L’importanza , per lui anima zingara, del percorso e non della meta aleggia in ogni pagina e dappertutto si legge e si sente la necessità "dell’aspirare a una visione diversa del mondo", dove non ci sia spazio per la violenza perché , oggi più di ieri, "l’oscenità della capacità di distruggere dovrebbe far pensare tutti.".

La sollecitazione a pensare nuovo, a ripensare tutto è continuo : "…E se bisogna pensare nuovo – chiarisce -, bisogna pensare in grande, bisogna pensare senza pregiudizi, senza tutta quella zavorra di sciocchezze che oggi assordano i giovani e li rendono sempre più delusi e senza speranza.".

Ecco emergere la consapevolezza dell’inutilità della guerra -"che crea solo miseria , distruzione e morte" . "Il primo passo di ogni guerra – precisa l’autore –è la disumanizzazione del nemico .". Il nemico diventa così uomo senza diritti…ed allora tutto è possibile, perfino la tortura.

Terzani parla , fra le altre cose, della presenza a volte ingombrante della scienza che, nel corso della Storia, "ha preso gradualmente il posto della religione e che, se da un lato contribuisce enormemente a rendere la nostra vita più comoda, dall’altro ci toglie il cielo, perché con la pretesa di essere tutto, blocca ogni altra aspirazione .".

Il tempo da dedicare alla sosta e al silenzio per trovare l’idea nuova e per sentire il mistero, rimanda alla conversazione con la figlia : "Nell’abbraccio del mistero che c’è e non capiremo mai – sussurra Terzani – è compreso anche il mistero della morte.".

E ancora… l’importanza , nella vita di ciascuno, dello stupore:

"Mi piacerebbe vedere che i miei nipoti vivono in un mondo di cui si sorprendono, in cui c’è dovunque qualcosa di meraviglioso da osservare…".

Ricompare – dopo averla già incontrata nel suo "Un indovino mi disse" – l’immagine , bellissima ed evidentemente a lui molto cara , dell’isola "abitata da una tribù di poeti tenuti in serbo per quando, dopo il Medioevo del materialismo, l’umanità dovrà ricominciare a mettere altri valori nella propria esistenza". Tribù di poeti che , perciò, prima o poi, prenderà in mano le sorti del mondo , perché "l’uomo , ormai, è succube dell’economia", perché " non c’è soluzione quando tutti ripetono le stesse cose, senza neanche più quella carica ideologica che c’è stata nel passato".

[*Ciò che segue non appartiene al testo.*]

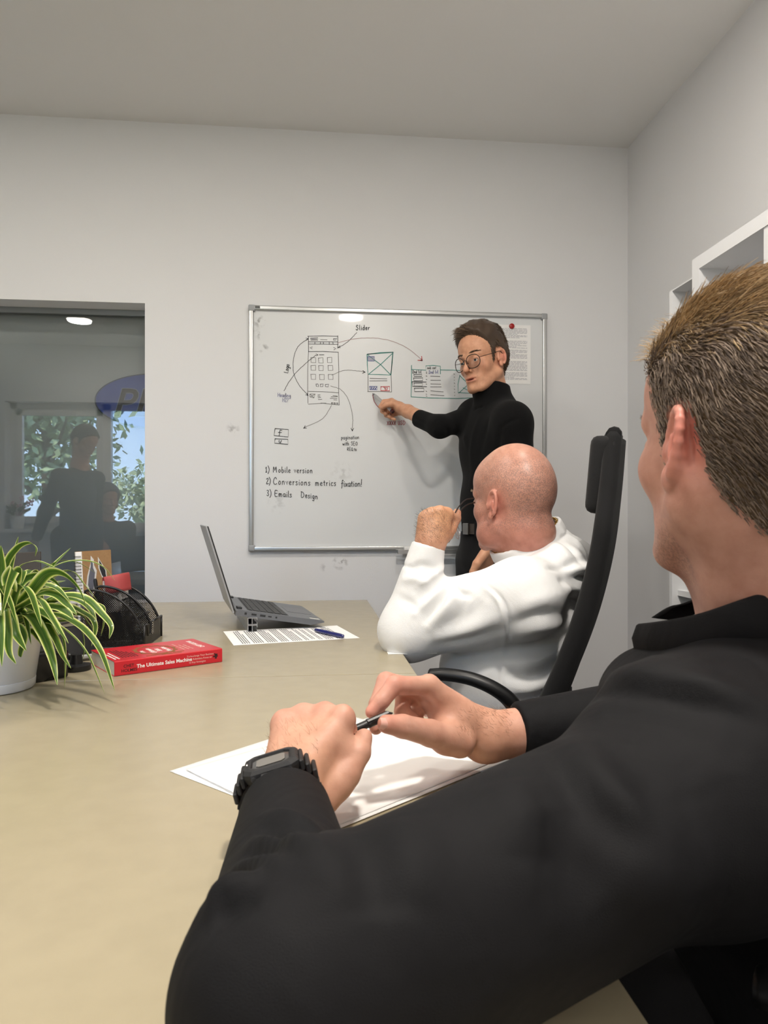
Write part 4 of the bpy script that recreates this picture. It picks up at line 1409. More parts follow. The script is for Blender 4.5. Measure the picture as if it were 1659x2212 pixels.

E, di conseguenza, riaffiora chiaro e forte l’invito – molto presente anche nel suo precedente "Lettere contro la guerra" – "a una forma di spiritualità – che può essere chiamata anche religiosità - a cui la gente possa ricorrere, perché è una costante della storia umana, questo voler sapere cosa ci stiamo a fare nel mondo". E tutto ciò per giungere "al grande ripensamento, al grande risveglio ", alla necessità di porre il centro di sé fuori di sé, in mezzo alle creature, per dare un senso al "noi planetario" che ignora individualismi , egoismi , repressioni e guerre.

E infine, tenere sono le sue riflessioni sull’abbandono del suo corpo ("Ma io ci sarò. Ci sarò nell’aria…"), e pieno di poesia il suo incontro con la morte che sente vicino e che sarà "un appuntamento non con una signora vestita di nero con una falce che miete e che è sempre stata una visione dell’orrore", ma "un atteso appuntamento di quiete".

E così è accaduto, nel luglio del 2004, a questo straordinario , amatissimo "seminatore di bei ricordi", di gioia traboccante e di Pace.